:: Exercise ::
Leave out every picture, and retype exactly the lines from the line with "1080 pixels high." through the line with "C = scene.collection", both ends included.

:: Provided records ::
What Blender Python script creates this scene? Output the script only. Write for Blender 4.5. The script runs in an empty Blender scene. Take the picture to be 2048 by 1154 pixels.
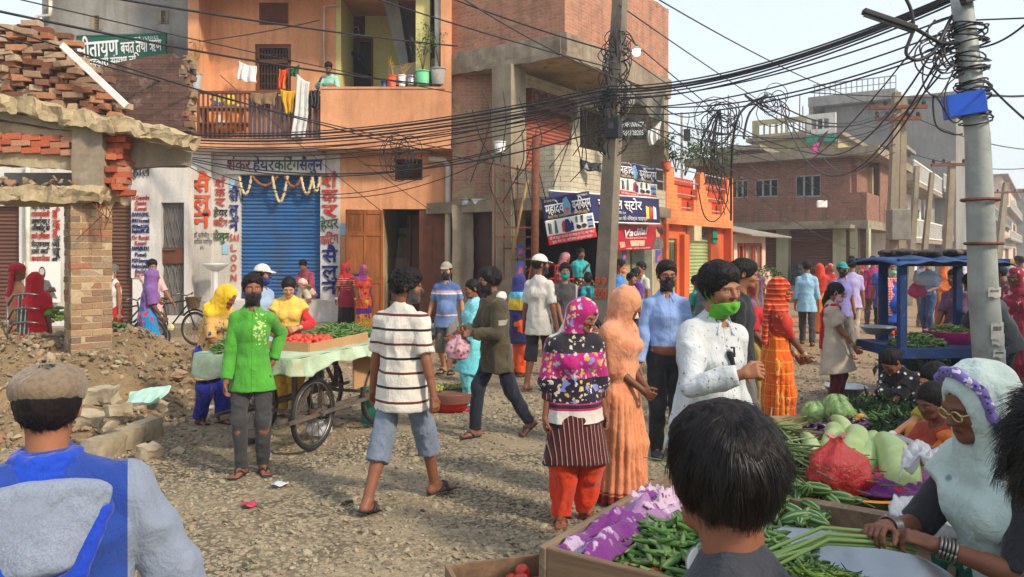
import bpy, math, random, numpy as np
from mathutils import Vector, Matrix, Euler
S = bpy.context.scene
COL = S.collection
PI = math.pi
rad = math.radians
random.seed(7); RNG = np.random.default_rng(11)
# ---------------- camera, sky, sun, exposure ----------------
F = 1547.0; HZ = 505.0; CH = 1.82
cam = bpy.data.cameras.new('camera'); camo = bpy.data.objects.new('camera', cam); COL.objects.link(camo)
cam.sensor_width = 36.0; cam.lens = 36.0*F/2048.0; cam.clip_end = 2000; cam.clip_start = 0.05
camo.location = (0, 0, CH); camo.rotation_euler = (PI/2, 0, 0); cam.shift_y = (HZ-577)/2048.0
S.camera = camo
SUN_AZ = (0.78, -0.62); SUN_EL = rad(36)
world = bpy.data.worlds.new('World'); S.world = world; world.use_nodes = True
wn = world.node_tree; bg = wn.nodes['Background']
sky = wn.nodes.new('ShaderNodeTexSky'); sky.sky_type = 'NISHITA'; sky.sun_disc = False
sky.sun_elevation = SUN_EL; sky.sun_rotation = math.atan2(SUN_AZ[0], SUN_AZ[1])
sky.air_density = 1.0; sky.dust_density = 1.6; sky.ozone_density = 1.0; sky.altitude = 100
_tc = wn.nodes.new('ShaderNodeTexCoord'); _sp = wn.nodes.new('ShaderNodeSeparateXYZ'); _mr = wn.nodes.new('ShaderNodeMapRange'); _mx = wn.nodes.new('ShaderNodeMix'); _mx.data_type = 'RGBA'
wn.links.new(_tc.outputs['Generated'], _sp.inputs[0]); wn.links.new(_sp.outputs[2], _mr.inputs[0]); _mr.inputs[1].default_value = -.05; _mr.inputs[2].default_value = .75; _mr.inputs[3].default_value = .95; _mr.inputs[4].default_value = .5
wn.links.new(_mr.outputs[0], _mx.inputs[0]); wn.links.new(sky.outputs[0], _mx.inputs[6]); _mx.inputs[7].default_value = (3.1, 3.3, 3.38, 1)
wn.links.new(_mx.outputs[2], bg.inputs[0]); bg.inputs[1].default_value = 0.15
sl = bpy.data.lights.new('sun', 'SUN'); slo = bpy.data.objects.new('sun', sl); COL.objects.link(slo)
sl.energy = 2.1; sl.angle = rad(6); sl.color = (1.0, 0.87, 0.70)
_sd = Vector((SUN_AZ[0]*math.cos(SUN_EL), SUN_AZ[1]*math.cos(SUN_EL), math.sin(SUN_EL)))
slo.rotation_euler = _sd.to_track_quat('Z', 'Y').to_euler(); slo.location = (30, -20, 40)
S.view_settings.view_transform = 'Standard'; S.view_settings.look = 'None'
S.view_settings.exposure = 1.16; S.view_settings.gamma = 1.0
S.cycles.max_bounces = 6; S.cycles.diffuse_bounces = 3; S.cycles.glossy_bounces = 2
S.cycles.transparent_max_bounces = 8; S.cycles.use_denoising = True
try: S.cycles.use_adaptive_sampling = True
except Exception: pass
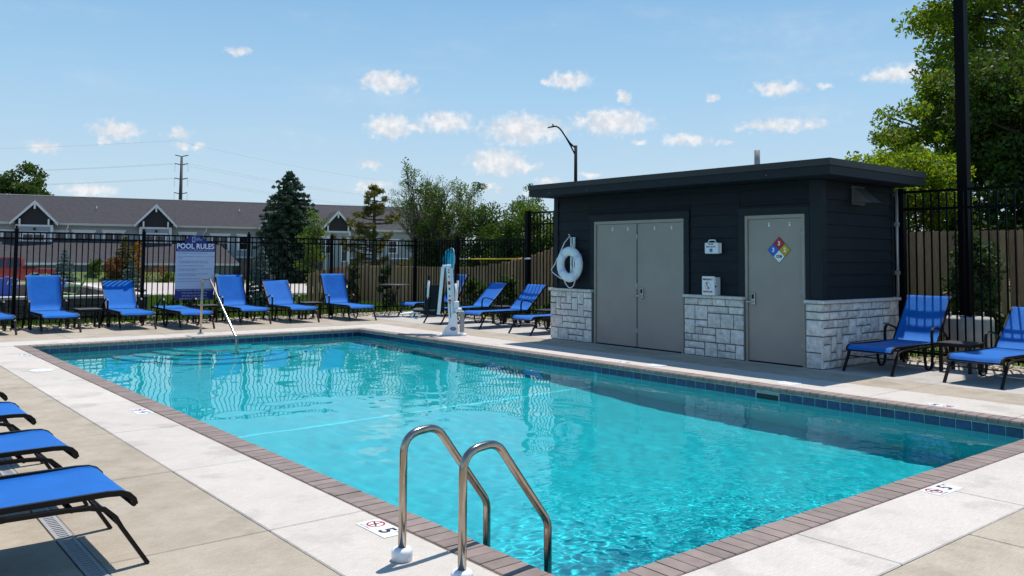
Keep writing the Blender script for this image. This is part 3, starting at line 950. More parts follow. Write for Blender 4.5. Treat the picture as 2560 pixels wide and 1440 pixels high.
# corner boards, casings, frieze
for a, b in (((8.022, HY0 + .036, Z0), (8.061, 3.66, ZT)), ((8.0615, HY0 + .036, Z0), (8.16, HY0 + .069, ZT)), ((8.022, 8.90, Z0), (8.061, HY1 - .036, ZT)), ((8.0615, HY1 - .069, Z0), (8.16, HY1 - .036, ZT)), ((10.065, HY0 + .038, Z0), (10.13, HY0 + .069, ZT))):
    hobj("corner_board", MB().cbox(a, b, .003), FASCIA, wall)
def door_set(y0, y1, leaves, zt=2.17):
    """casing, frame and leaves of one opening"""
    for a, b in (((8.018, y0 - .105, Z0), (8.061, y0 - .002, zt + .0)), ((8.018, y1 + .002, Z0), (8.061, y1 + .105, zt + .0)), ((8.016, y0 - .115, zt + .002), (8.061, y1 + .115, zt + .115)), ((8.005, y0 - .13, zt + .117), (8.061, y1 + .13, zt + .135))):
        if b[1] - a[1] > .02:
            a = (a[0], max(a[1], 3.662), a[2])
            hobj("casing_board", MB().cbox(a, b, .003), FASCIA, wall)
    mb = MB()
    fw = .052
    mb.box((8.028, y0, 0), (8.088, y0 + fw, zt)).box((8.028, y1 - fw, 0), (8.088, y1, zt)).box((8.028, y0 + fw, zt - fw), (8.088, y1 - fw, zt))
    mb.box((8.022, y0 + .012, 0), (8.0275, y0 + fw - .006, zt - .01)).box((8.022, y1 - fw + .006, 0), (8.0275, y1 - .012, zt - .01))
    fr = hobj("door_frame", mb, FRAMEM)
    hobj("threshold", MB().box((8.03, y0 + fw, .0), (8.1, y1 - fw, .012)), DARKP, fr)
    n = len(leaves)
    lw = (y1 - y0 - 2 * fw) / n
    for i, sgn in enumerate(leaves):
        a = y0 + fw + i * lw + .004; b = a + lw - .008
        d = hobj("door", MB().cbox((8.045, a, .018), (8.085, b, zt - fw - .004), .003), DOORM)
        hy = a + .002 if sgn > 0 else b - .002
        for hz_ in (.28, 1.05, 1.9):
            hobj("hinge", MB().tube([(8.04, hy, hz_ - .055), (8.04, hy, hz_ + .055)], .011, 8), GALV, d)
        for q in (.22, .6):
            py = a + (b - a) * q
            hobj("closer_plate", MB().box((8.0425, py - .012, 2.0), (8.0448, py + .012, 2.035)), WHITEP, d)
            hobj("closer_plate", MB().box((8.0425, py - .012, 2.045), (8.0448, py + .012, 2.058)), WHITEP, d)
    return fr
door_set(5.90, 7.94, (-1, 1))
door_set(3.735, 4.742, (1,))
hobj("astragal", MB().box((8.038, 6.912, .02), (8.0445, 6.928, 2.11)), pbr("dark_seam", (.06, .06, .06), .5))
def lock(y):
    mb = MB().cbox((8.018, y - .033, .84), (8.0445, y + .033, 1.02), .006)
    o = hobj("door_lock", mb, pbr("lock_metal", (.42, .42, .42), .3, metal=1.))
    hobj("keypad", MB().box((8.0155, y - .02, .93), (8.0178, y + .02, 1.0)), DARKP, o)
    hobj("lever", MB().tube([(8.018, y, .885), (7.975, y, .885), (7.965, y + .02, .885), (7.965, y + .11, .885)], .010, 8), CHROME, o)
lock(6.80); lock(4.60)
# roof
RX0, RX1, RY0, RY1 = 7.50, 10.22, 3.04, 9.13
mb = MB().box((RX0 + .03, RY0 + .03, 2.66), (RX1 - .02, RY1 - .03, 2.80))
mb.add([(RX0 + .03, RY0 + .03, 2.655), (RX1 - .02, RY0 + .03, 2.655), (RX1 - .02, RY1 - .03, 2.655), (RX0 + .03, RY1 - .03, 2.655)], [(3, 2, 1, 0)])
roof = hobj("roof", mb, FASCIA)
def fascia(a, b, za, zb, o, m, name):
    """boards round the roof edge, o metres proud"""
    mb = MB()
    x0, x1, y0, y1 = RX0 - o, RX1 + o, RY0 - o, RY1 + o
    t = .028
    mb.box((x0, y0, za), (x0 + t, y1, zb)).box((x0 + t, y0, za), (x1, y0 + t, zb)).box((x0 + t, y1 - t, za), (x1, y1, zb)).box((x1 - t, y0 + t, za), (x1, y1 - t, zb))
    hobj(name, mb, m, roof)
fascia(0, 0, 2.652, 2.772, 0, FASCIA, "fascia_board")
fascia(0, 0, 2.774, 2.866, .016, DRIP, "drip_edge")
hobj("roof_membrane", MB().box((RX0 + .012, RY0 + .012, 2.81), (RX1 - .012, RY1 - .012, 2.855)), pbr("roof_membrane", (.3, .3, .3), .8), roof)
for y in (4.0, 7.6, 8.55):
    hobj("fascia_screw", MB().lathe([(.006, 0), (.006, .004)], (RX0 - .003, y, 2.70), 8, 'x'), GALV, roof)
hobj("vent_pipe", MB().tube([(8.7, 4.97, 2.84), (8.7, 4.97, 3.25)], .045, 14).tube([(8.7, 4.97, 2.856), (8.7, 4.97, 2.885)], .075, 14), pbr("pipe_grey", (.26, .25, .25), .6))
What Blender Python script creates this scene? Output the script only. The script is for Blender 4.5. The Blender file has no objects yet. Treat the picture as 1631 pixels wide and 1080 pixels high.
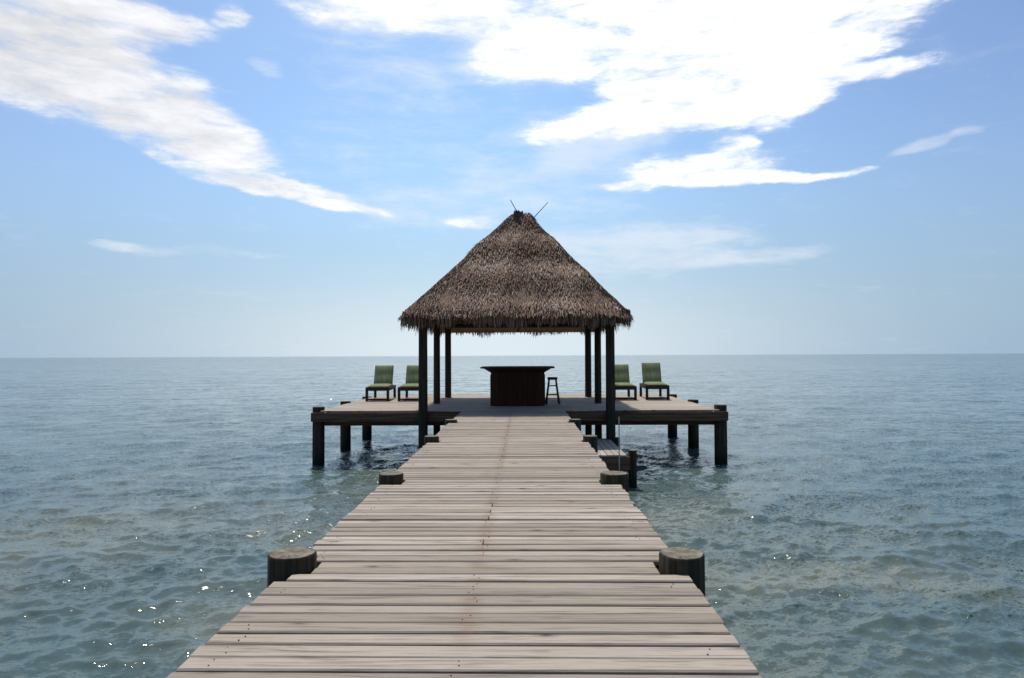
import bpy, math, random
import numpy as np
from mathutils import Vector, Matrix
random.seed(7)
R = math.radians
scene = bpy.context.scene
C = scene.collection

# ------------------------------------------------------------------ camera
FPX, PW, PH = 1080.0, 1631.0, 1080.0
cam_d = bpy.data.cameras.new('camera')
cam = bpy.data.objects.new('camera', cam_d); C.objects.link(cam)
cam_d.sensor_width = 36.0
cam_d.lens = FPX / PW * 36.0
cam_d.clip_start = 0.05; cam_d.clip_end = 60000
yaw = math.atan((834 - 815.5) / FPX)          # looks a little left of the pier axis
pitch = math.atan((566.4 - 540) / FPX)
cam.matrix_world = (Matrix.Translation((0, 0, 1.5)) @ Matrix.Rotation(yaw, 4, 'Z')
                    @ Matrix.Rotation(R(90) + pitch, 4, 'X') @ Matrix.Rotation(R(-0.25), 4, 'Z'))
scene.camera = cam
scene.render.resolution_x = 1024; scene.render.resolution_y = 678
scene.render.engine = 'CYCLES'
scene.view_settings.view_transform = 'Standard'
scene.view_settings.look = 'None'
scene.view_settings.exposure = 0.0
scene.view_settings.gamma = 1.0

# ------------------------------------------------------------------ node helper
class NT:
    def __init__(s, tree):
        s.t = tree; s.n = tree.nodes; s.l = tree.links
    def new(s, typ, **kw):
        n = s.n.new(typ)
        for k, v in kw.items():
            setattr(n, k, v)
        return n
    def put(s, sock, v):
        if isinstance(v, bpy.types.NodeSocket): s.l.new(v, sock)
        else: sock.default_value = v
    def m(s, op, a, b=None, c=None, clamp=False):
        n = s.n.new('ShaderNodeMath'); n.operation = op; n.use_clamp = clamp
        s.put(n.inputs[0], a)
        if b is not None: s.put(n.inputs[1], b)
        if c is not None: s.put(n.inputs[2], c)
        return n.outputs[0]
    def vm(s, op, a, b=None, scale=None):
        n = s.n.new('ShaderNodeVectorMath'); n.operation = op
        s.put(n.inputs[0], a)
        if b is not None: s.put(n.inputs[1], b)
        if scale is not None: s.put(n.inputs['Scale'], scale)
        return n.outputs['Value'] if op in ('LENGTH', 'DOT_PRODUCT', 'DISTANCE') else n.outputs[0]
    def mix(s, f, a, b, blend='MIX'):
        n = s.n.new('ShaderNodeMix'); n.data_type = 'RGBA'; n.blend_type = blend
        s.put(n.inputs[0], f); s.put(n.inputs[6], a); s.put(n.inputs[7], b)
        return n.outputs[2]
    def ramp(s, x, a, b, lo=0.0, hi=1.0):
        n = s.n.new('ShaderNodeMapRange'); n.interpolation_type = 'SMOOTHSTEP'
        s.put(n.inputs[0], x); s.put(n.inputs[1], a); s.put(n.inputs[2], b)
        s.put(n.inputs[3], lo); s.put(n.inputs[4], hi)
        return n.outputs[0]
    def noise(s, vec, scale, detail=4.0, rough=0.5, dist=0.0):
        n = s.n.new('ShaderNodeTexNoise')
        s.l.new(vec, n.inputs['Vector'])
        n.inputs['Scale'].default_value = scale; n.inputs['Detail'].default_value = detail
        n.inputs['Roughness'].default_value = rough; n.inputs['Distortion'].default_value = dist
        return n
    def xyz(s, v):
        n = s.n.new('ShaderNodeSeparateXYZ'); s.l.new(v, n.inputs[0]); return n.outputs
    def comb(s, x, y, z):
        n = s.n.new('ShaderNodeCombineXYZ')
        for i, v in enumerate((x, y, z)): s.put(n.inputs[i], v)
        return n.outputs[0]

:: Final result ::
What Blender Python script creates this scene? Output the script only. The script is for Blender 4.5. The Blender file has no objects yet. Treat the picture as 1631 pixels wide and 1080 pixels high.
import bpy, math, random
import numpy as np
from mathutils import Vector, Matrix
random.seed(7)
R = math.radians
scene = bpy.context.scene
C = scene.collection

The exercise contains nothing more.